Kinder Morgan is plagued by financial pressures and judicial challenges, said Nagata, so its pipeline expansion project may turn out not to be a major impediment to a Green-Liberal partnership.
Still, said Nagata, an accord between Weaver and Clark would feed the NDP’s long-standing narrative about the Greens propping up the BC Liberals. And it would risk alienating the Green Party’s environmentalist membership.
“Those Green members are not going to be happy if they see Weaver working to keep the BC Liberals in power. There is a real risk that their traditional base, from which they get most of their money and volunteer hours, could abandon them if they see Weaver compromising too much with the party in power.”

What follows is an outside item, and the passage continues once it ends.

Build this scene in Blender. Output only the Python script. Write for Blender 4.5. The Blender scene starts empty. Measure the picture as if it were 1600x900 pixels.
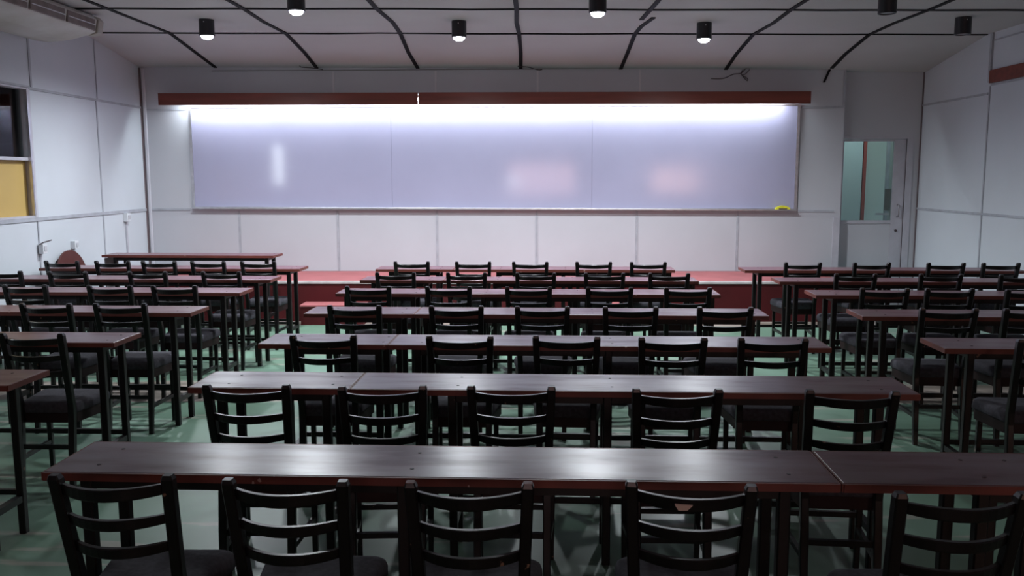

University of B.C. political scientist David Moscrop similarly believes Clark is prepared to shift position on campaign finance reform — and could even call for a referendum on proportional referendum in the belief that such a vote would not succeed.
“It’s down to the question of how badly does she want to govern and I think she wants to govern quite badly.”
Moscrop, a supporter of proportional representation, is pessimistic about the prospects for its success in a referendum. He believes that Clark would probably set the threshold for any proportional representation referendum at 60 per cent — a percentage that would difficult to reach.
The premier would want the referendum to fail, added Moscrop, because the first-past-the-post system is essential for the success of BC Liberals, a coalition of people united in their opposition to the NDP. Proportional representation could lead to the BC Liberals splitting into different factions — and it would probably give the NDP and the Greens more power if seats are allocated in relation to popular vote support.
“But I don’t think we are primed to win at either 60 or 50 per cent,” said Moscrop. “I don’t think the issue’s salience is nearly high enough. And I think Clark probably knows it.”